Flagra: O projeto oferece oficinas formativas para esses jovens e de alguma forma vocês se conectam quando eles saem, demonstra algum interesse. Mas existe algum apoio a esses meninos e meninas que conquistam a liberdade e desejam seguir na carreira artística?
Mathiolo: Tem toda uma estrutura. Hoje conta com um estúdio próprio em Botafogo, do Dj Saci. Foi uma força maior que fez mover a gente em conjunto, para conseguir esse espaço. Nós vemos esses jovens que saíram e continuam trabalhando com a gente. Produzimos uma faixa de cada um, com parceria de grandes estúdios daqui do Rio, também da Casa do Mato. São estúdios de referência. Produzimos um clipe de cada um também, e essa é uma estrutura que hoje, por conta própria, conseguimos fazer a parte do audiovisual e da produção da faixa em si. Apesar dessa estrutura ser boa pqra quem é independente, almejamos bem mais de fato. Queremos trabalhar com eles depois, aqui fora, mas queremos mesmo é expandir um pouco mais.
MZ: Eu acho que o desafio aqui fora também é conseguir conciliar a questão do momento de vida deles e de inserir eles nessa questão da música mais profissionalmente. Então conseguimos trazer também o produtor Maré, que está com o ADT agora, tem a Ana, que é psicóloga, que acompanha o nosso projeto, que dá esse suporte para os jovens e é o que, a princípio, tem conseguido somar para eles agora. Final de ano, teve um camping que a gente levou para um estúdio pra eles entenderem como funciona trabalhar com música, mas também deixando a parada ser um pouco amor, conhecendo a música e tendo referências e criando referências. A paixão pela profissão, mas pela arte também.
Flagra: Existe alguma curadoria que vocês fazem para escolher quais artistas vão participar do EP e quais músicas serão lançadas?
MZ: Bom, nesse caso foi muito natural, né? Foram os jovens que realmente tiveram o ímpeto de continuar o trabalho assim que acabaram participando do Rua Expressa. Alguns, infelizmente, ao longo do processo, não puderam continuar porque estão de volta para o sistema carcerário. Mas nesse aspecto eu acho que foi muito natural. A galera que teve a persistência de tá fazendo, de estar aqui fora, continuando o trabalho, acabou integrando esse trabalho aí.

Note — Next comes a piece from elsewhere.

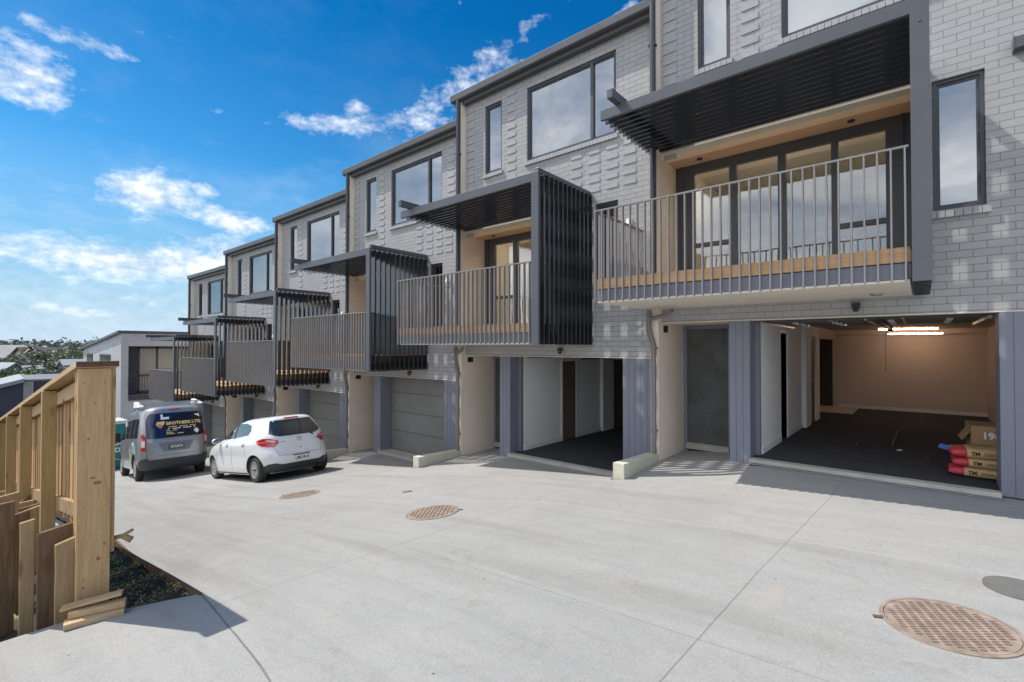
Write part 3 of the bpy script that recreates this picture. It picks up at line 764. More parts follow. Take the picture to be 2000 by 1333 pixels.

Mathiolo: Eu acho que foi isso que o MZ falou. E acrescentando a gente procura mais quem quer mesmo quem é, do que o próprio talento maior, entende? Alguém que tá afim de lutar pelo sonho, alguém que acredita no sonho, alguém que goste de trabalhar em conjunto também. Não alguém que tá só pela fama e pelo dinheiro, sabe. A gente sabe que a gente precisa disso para viver. Inclusive, a gente tá em busca disso. Mas é ter isso mais como consequência. Porque quando você faz a arte pensando nessas coisas mais materiais, não é verdade. Então a gente busca mais verdade do que talento em si propriamente. Porque a gente acredita que o talento vai se desenvolvendo ali, com a prática, com o passar do tempo. Então, foi um processo muito natural e orgânico também por isso, né? Porque a gente tá mais atento a quem quer mesmo quem tá na pilha de se transformar mesmo.
Flagra: Além do lançamento do EP, o projeto também forma os jovens para lidar com o mercado da música? Para que saibam como funcionam as relações e quais maneiras possíveis de monetizar a própria arte de forma independente para além da relação com vocês?
Mathiolo: A nossa ideia era realmente usar a música como transformação e dar uma fita demo para eles irem para o mercado e não só contar a história dos sonhos, é ter algo palpável. Só que a gente viu que tinha uma necessidade de fazer um trabalho maior, não só dar esse arquivo para eles porque senão eles vão ficar muito solto no mercado e a nossa intenção não era essa. Aí que começou a desenvolver esse outro lado de estar lançando eles também, mas mais projetando eles para o mercado, sendo uma vitrine, sabe? Fazendo essa transição entre o sistema penitenciário com a rua.
MZ: É maneiro porque como trabalhamos há muito tempo nesse mercado, entendemos que não tem uma fórmula para acertar. Sempre nós deixamos muito claro pra eles: não estamos prometendo a vocês o sucesso. Nos comprometemos em passar o que sabemos sobre música, sobre o mercado pra dentro da visão e do caminho que eles mesmo vão traçar, para estarem melhor informados do que a gente tava quando começamos essa trajetória. Falamos sobre Abramus, sobre a UBC, as associações de compositores que as pessoas precisam estar filiadas para receber seu direito autoral. Damos uma passada por cima do que é o digital, essas coisas. Só que, principalmente, a gente tenta despertar neles essa curiosidade para o entendimento, para eles buscarem essas informações a cada vez. A nossa preocupação maior acho que sempre foi isso, de capacitar eles até aparecer amanhã eles falarem”Galera, eu não quero mais gravar com o ADT, entendeu?” E, show, que você saiba tudo que a gente teve pra passar pra você e que a gente possa trazer novos jovens e continuar essa corrente infinita, porque infelizmente, jovens privados de liberdade não vai faltar, né?